**EXERCISE AIM:** Copy the data exactly from the line that contains "Continue the Blender" through the line that contains "x += .845; k += 1", keeping both end lines and leaving out everything else.

**Scripts that build scenes:**
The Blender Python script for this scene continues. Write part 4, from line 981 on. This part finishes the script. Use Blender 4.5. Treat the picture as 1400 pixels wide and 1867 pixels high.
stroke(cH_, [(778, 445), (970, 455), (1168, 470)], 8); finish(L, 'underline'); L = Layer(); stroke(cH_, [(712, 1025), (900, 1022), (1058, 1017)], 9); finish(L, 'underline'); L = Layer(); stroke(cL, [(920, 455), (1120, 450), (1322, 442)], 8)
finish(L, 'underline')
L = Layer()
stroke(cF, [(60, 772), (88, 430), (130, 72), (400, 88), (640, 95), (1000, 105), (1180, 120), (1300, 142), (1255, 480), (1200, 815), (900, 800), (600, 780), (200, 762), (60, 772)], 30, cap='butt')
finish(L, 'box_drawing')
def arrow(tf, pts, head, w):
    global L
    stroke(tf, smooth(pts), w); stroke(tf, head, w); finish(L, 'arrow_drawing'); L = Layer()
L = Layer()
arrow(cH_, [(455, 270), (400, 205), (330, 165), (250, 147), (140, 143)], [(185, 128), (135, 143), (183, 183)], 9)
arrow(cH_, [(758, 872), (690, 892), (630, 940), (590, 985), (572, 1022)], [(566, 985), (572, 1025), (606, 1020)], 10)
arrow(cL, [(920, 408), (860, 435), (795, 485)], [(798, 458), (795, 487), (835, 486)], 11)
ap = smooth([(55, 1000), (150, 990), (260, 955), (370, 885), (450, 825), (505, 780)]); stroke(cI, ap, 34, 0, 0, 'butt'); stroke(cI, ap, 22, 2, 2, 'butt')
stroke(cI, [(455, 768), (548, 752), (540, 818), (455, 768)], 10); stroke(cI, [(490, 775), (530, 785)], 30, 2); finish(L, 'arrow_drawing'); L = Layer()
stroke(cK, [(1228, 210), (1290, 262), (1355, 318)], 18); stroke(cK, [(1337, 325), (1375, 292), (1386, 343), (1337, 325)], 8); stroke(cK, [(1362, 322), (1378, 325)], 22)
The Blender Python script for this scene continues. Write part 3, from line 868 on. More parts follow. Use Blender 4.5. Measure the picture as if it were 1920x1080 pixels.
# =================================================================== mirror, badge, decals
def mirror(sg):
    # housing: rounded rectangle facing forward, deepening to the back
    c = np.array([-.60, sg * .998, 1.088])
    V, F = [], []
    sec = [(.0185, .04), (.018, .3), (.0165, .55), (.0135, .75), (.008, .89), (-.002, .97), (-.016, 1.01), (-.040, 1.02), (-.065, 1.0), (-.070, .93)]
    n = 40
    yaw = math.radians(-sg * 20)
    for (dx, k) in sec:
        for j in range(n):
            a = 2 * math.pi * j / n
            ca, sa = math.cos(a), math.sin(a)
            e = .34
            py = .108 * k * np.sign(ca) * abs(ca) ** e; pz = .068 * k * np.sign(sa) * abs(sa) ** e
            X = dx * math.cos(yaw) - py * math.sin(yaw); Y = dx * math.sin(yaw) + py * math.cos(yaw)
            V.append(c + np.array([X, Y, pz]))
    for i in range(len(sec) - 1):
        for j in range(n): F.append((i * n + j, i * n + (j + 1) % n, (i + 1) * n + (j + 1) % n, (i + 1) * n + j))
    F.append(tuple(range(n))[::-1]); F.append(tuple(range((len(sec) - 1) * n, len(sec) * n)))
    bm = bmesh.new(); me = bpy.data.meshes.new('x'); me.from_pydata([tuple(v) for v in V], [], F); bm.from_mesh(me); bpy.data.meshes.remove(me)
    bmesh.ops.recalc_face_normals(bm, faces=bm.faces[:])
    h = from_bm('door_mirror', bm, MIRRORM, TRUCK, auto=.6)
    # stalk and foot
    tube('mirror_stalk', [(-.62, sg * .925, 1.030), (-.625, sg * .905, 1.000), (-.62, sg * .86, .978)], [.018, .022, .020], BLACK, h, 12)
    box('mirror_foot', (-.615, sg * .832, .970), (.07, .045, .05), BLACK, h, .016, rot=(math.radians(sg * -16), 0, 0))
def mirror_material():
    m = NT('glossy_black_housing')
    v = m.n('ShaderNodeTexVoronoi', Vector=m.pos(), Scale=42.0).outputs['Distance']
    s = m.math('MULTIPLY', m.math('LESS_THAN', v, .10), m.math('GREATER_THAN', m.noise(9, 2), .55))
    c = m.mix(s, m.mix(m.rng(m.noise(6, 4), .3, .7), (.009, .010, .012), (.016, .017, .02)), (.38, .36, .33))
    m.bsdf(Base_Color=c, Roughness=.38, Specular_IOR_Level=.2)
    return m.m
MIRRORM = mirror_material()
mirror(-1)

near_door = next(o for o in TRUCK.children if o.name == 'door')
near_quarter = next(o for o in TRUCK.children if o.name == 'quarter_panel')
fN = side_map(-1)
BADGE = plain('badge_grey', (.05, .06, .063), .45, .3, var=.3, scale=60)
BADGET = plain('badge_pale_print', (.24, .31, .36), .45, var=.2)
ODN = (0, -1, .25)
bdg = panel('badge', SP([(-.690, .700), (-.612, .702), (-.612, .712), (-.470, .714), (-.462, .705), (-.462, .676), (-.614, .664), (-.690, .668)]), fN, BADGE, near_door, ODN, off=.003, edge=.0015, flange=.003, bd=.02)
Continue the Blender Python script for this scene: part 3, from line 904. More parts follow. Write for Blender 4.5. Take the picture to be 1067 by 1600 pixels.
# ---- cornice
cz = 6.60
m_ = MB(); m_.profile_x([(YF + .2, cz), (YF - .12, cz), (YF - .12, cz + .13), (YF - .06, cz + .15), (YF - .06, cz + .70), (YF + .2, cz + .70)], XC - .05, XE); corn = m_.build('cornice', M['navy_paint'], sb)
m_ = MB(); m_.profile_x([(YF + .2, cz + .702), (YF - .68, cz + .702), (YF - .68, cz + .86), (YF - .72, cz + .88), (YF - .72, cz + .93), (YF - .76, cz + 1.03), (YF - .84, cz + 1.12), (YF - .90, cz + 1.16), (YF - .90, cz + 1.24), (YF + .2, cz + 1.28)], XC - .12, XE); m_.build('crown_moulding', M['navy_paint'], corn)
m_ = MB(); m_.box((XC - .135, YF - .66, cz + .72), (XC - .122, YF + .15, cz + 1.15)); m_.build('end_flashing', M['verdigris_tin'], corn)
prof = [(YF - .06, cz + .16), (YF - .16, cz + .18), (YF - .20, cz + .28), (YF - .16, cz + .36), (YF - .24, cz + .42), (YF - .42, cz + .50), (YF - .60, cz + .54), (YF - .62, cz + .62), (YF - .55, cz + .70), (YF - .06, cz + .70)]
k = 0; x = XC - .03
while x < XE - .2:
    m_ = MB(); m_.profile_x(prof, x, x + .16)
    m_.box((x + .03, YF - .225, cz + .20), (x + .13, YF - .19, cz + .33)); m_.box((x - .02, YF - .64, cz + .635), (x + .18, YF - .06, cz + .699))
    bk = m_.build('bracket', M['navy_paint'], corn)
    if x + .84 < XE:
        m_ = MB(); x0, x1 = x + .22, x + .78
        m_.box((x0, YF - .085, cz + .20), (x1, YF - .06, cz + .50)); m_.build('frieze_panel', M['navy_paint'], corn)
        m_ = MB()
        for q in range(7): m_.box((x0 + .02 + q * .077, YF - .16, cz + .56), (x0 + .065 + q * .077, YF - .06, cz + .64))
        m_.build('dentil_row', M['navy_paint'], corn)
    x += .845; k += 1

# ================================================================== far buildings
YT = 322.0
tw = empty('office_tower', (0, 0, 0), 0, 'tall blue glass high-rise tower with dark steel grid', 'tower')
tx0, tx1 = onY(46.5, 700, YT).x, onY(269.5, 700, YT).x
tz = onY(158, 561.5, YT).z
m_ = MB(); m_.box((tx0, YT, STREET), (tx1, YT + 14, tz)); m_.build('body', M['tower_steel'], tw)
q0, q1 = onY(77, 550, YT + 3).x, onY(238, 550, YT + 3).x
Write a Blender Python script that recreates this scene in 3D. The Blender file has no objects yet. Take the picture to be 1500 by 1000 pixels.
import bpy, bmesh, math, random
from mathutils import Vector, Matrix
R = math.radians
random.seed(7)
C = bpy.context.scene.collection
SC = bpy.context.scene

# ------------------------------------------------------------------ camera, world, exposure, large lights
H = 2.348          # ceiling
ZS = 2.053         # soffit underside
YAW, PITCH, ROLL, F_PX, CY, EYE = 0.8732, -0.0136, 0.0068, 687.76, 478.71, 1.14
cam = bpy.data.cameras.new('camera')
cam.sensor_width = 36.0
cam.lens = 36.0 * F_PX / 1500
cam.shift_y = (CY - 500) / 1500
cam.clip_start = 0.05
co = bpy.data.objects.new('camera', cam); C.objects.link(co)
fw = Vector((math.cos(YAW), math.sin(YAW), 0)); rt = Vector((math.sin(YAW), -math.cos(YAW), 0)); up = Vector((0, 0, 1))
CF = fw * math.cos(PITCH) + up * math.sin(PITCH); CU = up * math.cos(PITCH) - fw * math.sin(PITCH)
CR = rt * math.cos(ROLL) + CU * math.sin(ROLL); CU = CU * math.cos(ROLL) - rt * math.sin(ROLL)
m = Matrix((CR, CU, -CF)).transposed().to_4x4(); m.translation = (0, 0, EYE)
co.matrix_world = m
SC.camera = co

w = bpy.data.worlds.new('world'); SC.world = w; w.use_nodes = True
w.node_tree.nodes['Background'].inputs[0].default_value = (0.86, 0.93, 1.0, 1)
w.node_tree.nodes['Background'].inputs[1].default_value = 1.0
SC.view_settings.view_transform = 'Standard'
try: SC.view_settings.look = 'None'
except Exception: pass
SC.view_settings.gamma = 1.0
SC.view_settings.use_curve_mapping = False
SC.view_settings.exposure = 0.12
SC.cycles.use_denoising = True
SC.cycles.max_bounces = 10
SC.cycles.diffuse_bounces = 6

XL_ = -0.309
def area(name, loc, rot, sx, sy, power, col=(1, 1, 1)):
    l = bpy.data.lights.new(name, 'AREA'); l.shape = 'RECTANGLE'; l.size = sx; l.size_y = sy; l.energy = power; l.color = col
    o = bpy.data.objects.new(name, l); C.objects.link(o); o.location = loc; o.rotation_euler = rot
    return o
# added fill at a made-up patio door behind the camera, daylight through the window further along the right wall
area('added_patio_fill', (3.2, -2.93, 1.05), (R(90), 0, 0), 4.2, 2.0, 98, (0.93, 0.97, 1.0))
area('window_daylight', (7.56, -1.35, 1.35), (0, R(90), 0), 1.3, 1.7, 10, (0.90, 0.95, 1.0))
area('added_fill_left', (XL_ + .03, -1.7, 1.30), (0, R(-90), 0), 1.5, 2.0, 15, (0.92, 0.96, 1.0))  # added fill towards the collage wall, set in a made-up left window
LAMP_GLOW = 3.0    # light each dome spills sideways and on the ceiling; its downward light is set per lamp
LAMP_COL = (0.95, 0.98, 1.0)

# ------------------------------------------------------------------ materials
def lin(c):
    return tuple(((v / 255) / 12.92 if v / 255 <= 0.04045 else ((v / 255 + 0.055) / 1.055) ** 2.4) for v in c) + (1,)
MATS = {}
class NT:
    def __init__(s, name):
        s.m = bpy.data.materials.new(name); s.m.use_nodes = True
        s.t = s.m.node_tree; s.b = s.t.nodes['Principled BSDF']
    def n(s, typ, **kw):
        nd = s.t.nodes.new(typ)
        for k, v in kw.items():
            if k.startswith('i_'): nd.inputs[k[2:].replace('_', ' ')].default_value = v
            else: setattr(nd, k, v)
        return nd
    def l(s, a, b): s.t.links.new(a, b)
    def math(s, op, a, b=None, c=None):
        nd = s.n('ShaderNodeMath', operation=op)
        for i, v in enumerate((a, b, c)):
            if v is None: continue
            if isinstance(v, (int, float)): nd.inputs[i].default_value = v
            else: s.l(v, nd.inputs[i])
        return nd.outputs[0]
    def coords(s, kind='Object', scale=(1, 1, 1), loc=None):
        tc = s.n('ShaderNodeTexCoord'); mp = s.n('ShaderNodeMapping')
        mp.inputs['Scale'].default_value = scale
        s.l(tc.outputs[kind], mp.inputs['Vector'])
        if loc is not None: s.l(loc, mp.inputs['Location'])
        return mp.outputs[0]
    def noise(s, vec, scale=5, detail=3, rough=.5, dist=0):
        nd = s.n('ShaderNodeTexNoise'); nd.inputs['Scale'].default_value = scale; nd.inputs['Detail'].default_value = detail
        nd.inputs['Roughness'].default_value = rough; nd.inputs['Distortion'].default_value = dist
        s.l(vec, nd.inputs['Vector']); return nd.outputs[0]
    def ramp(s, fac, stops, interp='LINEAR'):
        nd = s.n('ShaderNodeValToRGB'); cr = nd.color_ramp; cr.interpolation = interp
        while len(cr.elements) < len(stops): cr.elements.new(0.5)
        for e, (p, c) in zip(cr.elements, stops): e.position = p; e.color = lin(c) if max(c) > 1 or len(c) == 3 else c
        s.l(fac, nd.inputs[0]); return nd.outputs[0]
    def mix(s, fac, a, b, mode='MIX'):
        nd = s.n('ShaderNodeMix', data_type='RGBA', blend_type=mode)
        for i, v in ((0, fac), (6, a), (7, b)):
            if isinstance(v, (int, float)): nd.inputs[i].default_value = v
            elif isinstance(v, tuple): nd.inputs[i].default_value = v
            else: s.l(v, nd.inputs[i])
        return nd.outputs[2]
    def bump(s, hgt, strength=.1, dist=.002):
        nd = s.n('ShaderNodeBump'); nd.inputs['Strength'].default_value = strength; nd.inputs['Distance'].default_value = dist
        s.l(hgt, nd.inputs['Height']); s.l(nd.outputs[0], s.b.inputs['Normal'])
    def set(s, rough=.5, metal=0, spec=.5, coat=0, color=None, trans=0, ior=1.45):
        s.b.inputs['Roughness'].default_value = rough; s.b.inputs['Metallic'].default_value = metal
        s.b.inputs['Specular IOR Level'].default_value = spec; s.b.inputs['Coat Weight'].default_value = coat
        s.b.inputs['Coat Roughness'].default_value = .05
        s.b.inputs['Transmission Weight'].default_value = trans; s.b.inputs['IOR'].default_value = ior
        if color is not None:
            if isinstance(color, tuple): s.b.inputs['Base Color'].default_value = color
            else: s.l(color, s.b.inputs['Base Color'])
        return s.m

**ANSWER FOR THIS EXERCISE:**
Continue the Blender Python script for this scene: part 3, from line 904. More parts follow. Write for Blender 4.5. Take the picture to be 1067 by 1600 pixels.
# ---- cornice
cz = 6.60
m_ = MB(); m_.profile_x([(YF + .2, cz), (YF - .12, cz), (YF - .12, cz + .13), (YF - .06, cz + .15), (YF - .06, cz + .70), (YF + .2, cz + .70)], XC - .05, XE); corn = m_.build('cornice', M['navy_paint'], sb)
m_ = MB(); m_.profile_x([(YF + .2, cz + .702), (YF - .68, cz + .702), (YF - .68, cz + .86), (YF - .72, cz + .88), (YF - .72, cz + .93), (YF - .76, cz + 1.03), (YF - .84, cz + 1.12), (YF - .90, cz + 1.16), (YF - .90, cz + 1.24), (YF + .2, cz + 1.28)], XC - .12, XE); m_.build('crown_moulding', M['navy_paint'], corn)
m_ = MB(); m_.box((XC - .135, YF - .66, cz + .72), (XC - .122, YF + .15, cz + 1.15)); m_.build('end_flashing', M['verdigris_tin'], corn)
prof = [(YF - .06, cz + .16), (YF - .16, cz + .18), (YF - .20, cz + .28), (YF - .16, cz + .36), (YF - .24, cz + .42), (YF - .42, cz + .50), (YF - .60, cz + .54), (YF - .62, cz + .62), (YF - .55, cz + .70), (YF - .06, cz + .70)]
k = 0; x = XC - .03
while x < XE - .2:
    m_ = MB(); m_.profile_x(prof, x, x + .16)
    m_.box((x + .03, YF - .225, cz + .20), (x + .13, YF - .19, cz + .33)); m_.box((x - .02, YF - .64, cz + .635), (x + .18, YF - .06, cz + .699))
    bk = m_.build('bracket', M['navy_paint'], corn)
    if x + .84 < XE:
        m_ = MB(); x0, x1 = x + .22, x + .78
        m_.box((x0, YF - .085, cz + .20), (x1, YF - .06, cz + .50)); m_.build('frieze_panel', M['navy_paint'], corn)
        m_ = MB()
        for q in range(7): m_.box((x0 + .02 + q * .077, YF - .16, cz + .56), (x0 + .065 + q * .077, YF - .06, cz + .64))
        m_.build('dentil_row', M['navy_paint'], corn)
    x += .845; k += 1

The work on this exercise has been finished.